Effective as of December 15, 2020, as contemplated by the Agreement and Plan of Merger, among Inspire Brands, Inc. (“Parent”), Vale Merger Sub, Inc. (“Merger Sub”), and the Registrant, dated as of October 30, 2020 (the “Merger Agreement”), Merger Sub merged with and into the Registrant, with the Registrant surviving as a wholly-owned indirect subsidiary of Parent (such transaction, the “Merger”). At the effective time of the Merger, each outstanding Share (other than (1) Shares irrevocably accepted for purchase by Merger Sub in the offer contemplated by the Merger Agreement, (2) Shares owned by Parent, Merger Sub or the Registrant or any direct or indirect wholly-owned subsidiary of Parent or the Registrant, including all Shares held by the Registrant as treasury stock, or (3) Shares that are held by any stockholder who is entitled to demand and properly demands appraisal pursuant to, and who complies in all respects with the provisions of, Section 262 of the Delaware General Corporation Law with respect to such Shares), was converted into the right to receive an amount in cash equal to $106.50, without interest, subject to any withholding taxes required by applicable law.
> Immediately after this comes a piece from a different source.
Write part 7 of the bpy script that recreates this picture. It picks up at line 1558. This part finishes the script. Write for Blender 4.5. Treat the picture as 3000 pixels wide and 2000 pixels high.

In connection with the closing of the Merger, the offerings pursuant to the Registration Statements have been terminated. In accordance with undertakings made by the Registrant in the Registration Statements to remove from registration, by means of a post-effective amendment, any of the securities that remain unsold at the termination of the offerings, the Registrant hereby removes from registration all Shares registered under the Registration Statements but not sold under the Registration Statements.
SIGNATURE
Pursuant to the requirements of the Securities Act of 1933, the Registrant certifies that it has reasonable grounds to believe that it meets all of the requirements for filing on Form S-8 and has duly caused these Post-Effective Amendments to be signed on its behalf by the undersigned, thereunto duly authorized, in the city of Canton, Commonwealth of Massachusetts on December 15, 2020.
DUNKIN’ BRANDS GROUP, INC. | ||
By: | /s/ David Hoffmann | |
Name: David Hoffmann | ||
Title: Authorized Officer |
No other person is required to sign this Post-Effective Amendment to the Registration Statement in reliance on Rule 478 of the Securities Act of 1933, as amended.